Major Win Would Be Major For These Guys

Unless the unimaginable happens, Tiger Woods is not going to win his 15th major this season. At +1 overall, he’s 10 shots back of the lead. And the duel with Phil Mickelson we yearned for isn’t going to happen either; Mickelson’s at +2.

Who would have thought Rory McIlroy (even par) would be in better position going into the weekend than Woods and Mickelson?

Related Links: 2013 PGA Championship Coverage
 

So the big three appear finished, but some big names are still sitting atop the leaderboard.

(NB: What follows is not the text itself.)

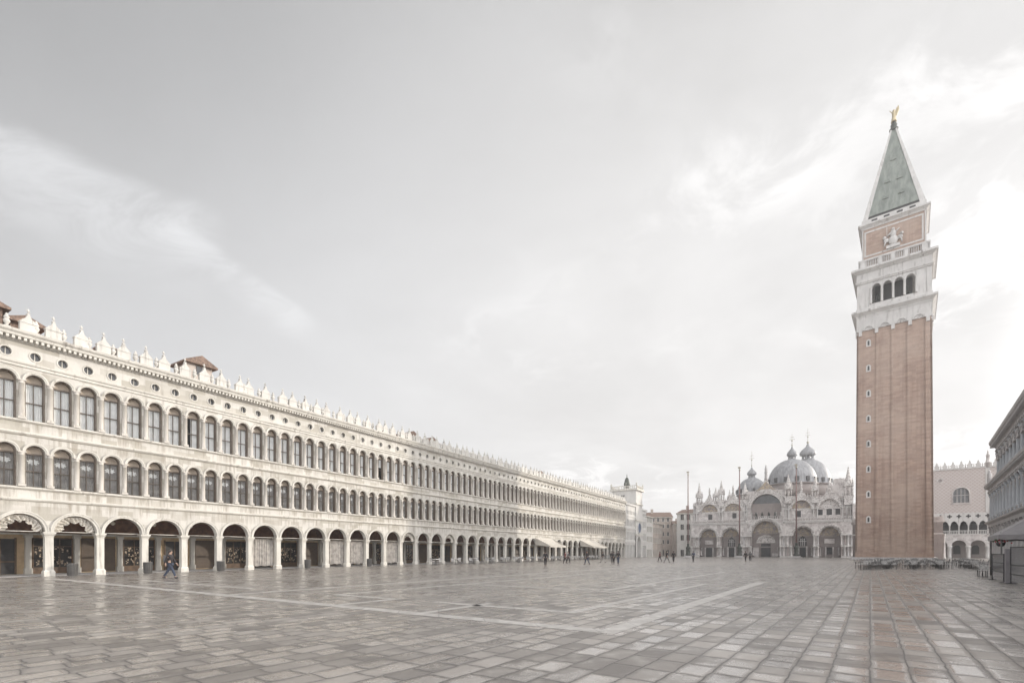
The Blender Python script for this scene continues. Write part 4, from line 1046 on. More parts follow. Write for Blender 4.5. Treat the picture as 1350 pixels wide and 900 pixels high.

Here’s a look at the top eight and what a PGA Championship win would mean for them.

Jason Dufner – The King of Inexpressiveness scored a course-record 63 Friday after leaving a birdie putt on 18 about 18 inches short. The 62 would have been the first in a major; instead, Dufner joined just 23 other men to have gone so low at a major. His 9-under gives him a two-shot lead, and a win on Sunday would not only mark his first major, it’d give him a bit of redemption after he fell apart down the stretch and lost the 2011 PGA Championship in a playoff.

Adam Scott – Two shots behind Dufner is Scott, the reigning Masters champion. A win at Oak Hill for the world No. 5 would surely hand him Player of the Year honors as the only one to capture multiple majors. Remember when the Aussie was one of those guys mentioned as Best Player Without A Major?

Matt Kuchar – Right behind Scott in the world rankings and even with him at 7-under through two rounds of the PGA Championship is Kuchar, a guy now at the front of that Best-Player-Without-A-Major discussion. A win on Sunday would not only be his first major, but also his third win of the season, leaving only Woods with more.

Jim Furyk – Also 7-under is the man with the looping swing, trying to win one for the old guys. A pair of 32-year-olds (Scott and Justin Rose) won the first two majors, but a pair of 43-year-olds (Mickelson and possibly Furyk) could take the last two. Furyk hasn’t won anything since 2010, and captured his only major 10 years ago at the U.S. Open.

Justin Rose – The reigning U.S. Open champion sits at 6-under, but is generally in the same boat as Scott – Rose boasts only one win on the year, but it was a major, and a second major win would hand him POY honors. The Englishman is No. 4 in the world.

Henrik Stenson – If anyone appears ready for a breakthrough, it’s Stenson. The Swede tied for second last week at the Bridgestone Invitational, and claimed runner-up all to himself in his start before that at the Open Championship. He’s lurking again at 6-under, seeking his first major and first win on the PGA Tour since 2009, which would push him into the world’s top 10.

Robert Garrigus – The lowest-ranked fellow among those mentioned on this list (54th in the world), Garrigus seeks his first major title and his second career PGA Tour win (to go with the 2010 Children’s Miracle Network Classic). He was sitting pretty Friday until he bogeyed Nos. 17 and 18, dropping him to T-7 at 5-under.

Steve Stricker – Also 5-under, Stricker is also on the Best-Player-Without-A-Major list. The 46-year-old pared back his schedule this year to spend more time with his family, yet he’s played well enough in his 10 official PGA events to rank 13th in the world. If Stricker wins the PGA, thus topping his best previous major finish (second at the 1998 PGA Championship), would you blame him for retiring for good right then and there?